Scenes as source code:

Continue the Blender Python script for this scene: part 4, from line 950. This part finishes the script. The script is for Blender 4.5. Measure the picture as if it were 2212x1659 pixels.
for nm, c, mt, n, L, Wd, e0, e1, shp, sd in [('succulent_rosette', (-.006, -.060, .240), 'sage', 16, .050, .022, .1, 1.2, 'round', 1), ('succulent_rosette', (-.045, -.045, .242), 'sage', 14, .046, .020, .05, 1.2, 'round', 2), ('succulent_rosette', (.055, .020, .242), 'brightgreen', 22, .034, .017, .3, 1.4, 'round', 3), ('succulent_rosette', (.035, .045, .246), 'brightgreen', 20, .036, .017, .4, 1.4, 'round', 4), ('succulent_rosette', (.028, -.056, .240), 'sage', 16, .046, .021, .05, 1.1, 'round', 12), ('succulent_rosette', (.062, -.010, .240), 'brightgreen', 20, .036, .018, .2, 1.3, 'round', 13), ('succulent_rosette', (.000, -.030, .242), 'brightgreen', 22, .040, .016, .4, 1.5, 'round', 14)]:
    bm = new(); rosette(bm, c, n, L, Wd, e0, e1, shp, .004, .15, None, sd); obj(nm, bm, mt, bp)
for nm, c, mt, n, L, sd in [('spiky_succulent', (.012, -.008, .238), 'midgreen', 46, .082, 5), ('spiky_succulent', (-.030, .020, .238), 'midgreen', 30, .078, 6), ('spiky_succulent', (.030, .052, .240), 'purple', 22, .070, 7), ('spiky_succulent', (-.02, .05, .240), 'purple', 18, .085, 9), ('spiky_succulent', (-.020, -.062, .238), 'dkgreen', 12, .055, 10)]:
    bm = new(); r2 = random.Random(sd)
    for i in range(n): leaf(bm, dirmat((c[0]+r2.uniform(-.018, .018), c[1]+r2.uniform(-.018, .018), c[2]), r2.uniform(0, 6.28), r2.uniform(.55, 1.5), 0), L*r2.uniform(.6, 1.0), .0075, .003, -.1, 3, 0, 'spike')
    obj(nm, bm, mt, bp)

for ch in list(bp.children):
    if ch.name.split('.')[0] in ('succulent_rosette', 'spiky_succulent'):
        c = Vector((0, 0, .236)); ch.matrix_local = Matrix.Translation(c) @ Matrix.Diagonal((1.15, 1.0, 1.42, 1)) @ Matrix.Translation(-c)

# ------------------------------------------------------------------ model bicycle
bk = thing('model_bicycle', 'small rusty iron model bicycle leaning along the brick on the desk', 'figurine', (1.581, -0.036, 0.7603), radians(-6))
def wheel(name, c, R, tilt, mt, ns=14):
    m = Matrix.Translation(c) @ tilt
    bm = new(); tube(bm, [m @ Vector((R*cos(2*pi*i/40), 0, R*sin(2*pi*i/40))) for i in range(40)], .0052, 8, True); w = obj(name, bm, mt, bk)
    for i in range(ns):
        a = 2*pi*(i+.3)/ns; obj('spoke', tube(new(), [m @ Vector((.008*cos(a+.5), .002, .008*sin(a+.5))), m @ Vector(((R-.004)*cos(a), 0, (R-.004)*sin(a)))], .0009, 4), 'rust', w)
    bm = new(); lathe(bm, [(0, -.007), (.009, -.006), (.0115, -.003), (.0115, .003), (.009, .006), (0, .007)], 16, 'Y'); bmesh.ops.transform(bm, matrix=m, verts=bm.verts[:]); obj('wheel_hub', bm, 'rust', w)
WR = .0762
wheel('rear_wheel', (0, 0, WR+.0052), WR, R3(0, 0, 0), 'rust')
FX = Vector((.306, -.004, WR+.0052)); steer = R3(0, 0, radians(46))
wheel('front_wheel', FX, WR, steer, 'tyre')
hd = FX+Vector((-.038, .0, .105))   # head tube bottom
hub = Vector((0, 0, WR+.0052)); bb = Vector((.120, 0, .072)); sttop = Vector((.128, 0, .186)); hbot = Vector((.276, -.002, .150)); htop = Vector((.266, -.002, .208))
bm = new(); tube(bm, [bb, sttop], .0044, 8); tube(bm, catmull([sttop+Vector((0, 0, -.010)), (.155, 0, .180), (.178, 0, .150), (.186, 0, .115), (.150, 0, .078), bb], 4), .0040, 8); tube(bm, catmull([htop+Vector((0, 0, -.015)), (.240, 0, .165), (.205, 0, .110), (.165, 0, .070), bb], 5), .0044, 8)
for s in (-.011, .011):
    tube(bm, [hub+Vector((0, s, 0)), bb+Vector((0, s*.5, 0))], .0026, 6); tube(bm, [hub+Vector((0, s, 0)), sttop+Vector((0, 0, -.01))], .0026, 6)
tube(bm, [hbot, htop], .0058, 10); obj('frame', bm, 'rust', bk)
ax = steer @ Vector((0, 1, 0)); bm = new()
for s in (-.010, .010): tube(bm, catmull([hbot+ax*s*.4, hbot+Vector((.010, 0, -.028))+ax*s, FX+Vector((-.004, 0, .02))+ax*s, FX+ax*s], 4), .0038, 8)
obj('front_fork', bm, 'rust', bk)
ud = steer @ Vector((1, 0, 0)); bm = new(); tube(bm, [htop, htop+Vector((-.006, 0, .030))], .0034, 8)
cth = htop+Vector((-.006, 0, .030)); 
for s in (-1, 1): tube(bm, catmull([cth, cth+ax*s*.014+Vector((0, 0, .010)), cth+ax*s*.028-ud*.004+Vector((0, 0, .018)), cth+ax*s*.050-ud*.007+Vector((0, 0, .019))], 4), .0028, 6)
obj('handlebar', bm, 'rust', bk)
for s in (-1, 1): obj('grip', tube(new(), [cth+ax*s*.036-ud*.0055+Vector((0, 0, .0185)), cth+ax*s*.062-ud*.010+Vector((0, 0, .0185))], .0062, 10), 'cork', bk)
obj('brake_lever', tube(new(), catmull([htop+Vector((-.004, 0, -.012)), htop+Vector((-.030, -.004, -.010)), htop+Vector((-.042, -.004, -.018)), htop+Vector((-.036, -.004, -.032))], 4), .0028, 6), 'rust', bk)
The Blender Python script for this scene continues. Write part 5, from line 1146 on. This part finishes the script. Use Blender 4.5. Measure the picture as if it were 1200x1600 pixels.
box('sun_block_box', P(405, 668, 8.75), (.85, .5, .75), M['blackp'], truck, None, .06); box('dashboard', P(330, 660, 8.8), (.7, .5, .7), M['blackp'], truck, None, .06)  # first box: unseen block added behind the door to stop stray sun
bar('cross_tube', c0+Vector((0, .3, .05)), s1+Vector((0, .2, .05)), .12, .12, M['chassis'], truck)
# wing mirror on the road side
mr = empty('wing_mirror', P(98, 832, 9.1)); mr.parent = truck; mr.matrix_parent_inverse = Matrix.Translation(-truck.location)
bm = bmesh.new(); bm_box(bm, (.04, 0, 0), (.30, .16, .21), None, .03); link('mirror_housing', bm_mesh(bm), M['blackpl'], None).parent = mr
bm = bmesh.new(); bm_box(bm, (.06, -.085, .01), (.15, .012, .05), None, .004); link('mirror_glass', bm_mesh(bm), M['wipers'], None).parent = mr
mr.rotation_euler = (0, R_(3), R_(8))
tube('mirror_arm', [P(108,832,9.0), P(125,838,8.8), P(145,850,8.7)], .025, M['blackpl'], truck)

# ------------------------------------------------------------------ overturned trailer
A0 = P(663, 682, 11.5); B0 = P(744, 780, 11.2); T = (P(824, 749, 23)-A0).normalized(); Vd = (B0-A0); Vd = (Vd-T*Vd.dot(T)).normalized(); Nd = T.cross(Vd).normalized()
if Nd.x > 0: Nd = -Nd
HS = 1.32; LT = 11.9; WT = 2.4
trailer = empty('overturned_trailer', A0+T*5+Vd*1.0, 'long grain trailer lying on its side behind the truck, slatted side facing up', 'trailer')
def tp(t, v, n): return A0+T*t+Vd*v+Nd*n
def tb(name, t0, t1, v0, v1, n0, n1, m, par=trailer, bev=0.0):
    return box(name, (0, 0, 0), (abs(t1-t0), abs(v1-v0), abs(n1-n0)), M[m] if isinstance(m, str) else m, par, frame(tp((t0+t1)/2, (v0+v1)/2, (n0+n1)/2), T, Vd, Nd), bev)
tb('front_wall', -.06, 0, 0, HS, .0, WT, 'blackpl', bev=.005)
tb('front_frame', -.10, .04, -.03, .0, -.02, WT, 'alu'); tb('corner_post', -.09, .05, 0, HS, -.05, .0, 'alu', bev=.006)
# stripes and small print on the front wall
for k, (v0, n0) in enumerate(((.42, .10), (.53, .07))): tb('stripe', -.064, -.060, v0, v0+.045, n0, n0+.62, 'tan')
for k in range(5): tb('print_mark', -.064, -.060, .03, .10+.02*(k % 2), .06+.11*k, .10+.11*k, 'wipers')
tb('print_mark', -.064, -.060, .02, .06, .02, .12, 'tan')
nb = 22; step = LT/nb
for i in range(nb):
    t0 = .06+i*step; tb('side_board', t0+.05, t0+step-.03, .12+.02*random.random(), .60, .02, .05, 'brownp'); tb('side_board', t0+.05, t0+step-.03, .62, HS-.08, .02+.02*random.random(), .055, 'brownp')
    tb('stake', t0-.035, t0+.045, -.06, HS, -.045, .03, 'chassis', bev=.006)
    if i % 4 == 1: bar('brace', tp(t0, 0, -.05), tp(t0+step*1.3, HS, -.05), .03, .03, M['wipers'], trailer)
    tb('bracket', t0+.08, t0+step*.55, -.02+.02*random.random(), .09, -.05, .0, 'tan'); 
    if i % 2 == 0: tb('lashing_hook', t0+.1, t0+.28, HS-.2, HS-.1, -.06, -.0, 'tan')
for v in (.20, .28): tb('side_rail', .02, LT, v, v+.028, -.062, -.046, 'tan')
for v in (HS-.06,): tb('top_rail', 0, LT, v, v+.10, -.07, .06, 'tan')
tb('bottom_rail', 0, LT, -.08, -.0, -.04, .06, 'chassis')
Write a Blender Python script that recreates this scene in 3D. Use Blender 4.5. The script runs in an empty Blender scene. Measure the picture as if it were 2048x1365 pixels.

**Set exercise:** From the records, copy every line that has the string "were" in it.

**Task solution:**
Continue the Blender Python script for this scene: part 4, from line 950. This part finishes the script. The script is for Blender 4.5. Measure the picture as if it were 2212x1659 pixels.
The Blender Python script for this scene continues. Write part 5, from line 1146 on. This part finishes the script. Use Blender 4.5. Measure the picture as if it were 1200x1600 pixels.
Write a Blender Python script that recreates this scene in 3D. Use Blender 4.5. The script runs in an empty Blender scene. Measure the picture as if it were 2048x1365 pixels.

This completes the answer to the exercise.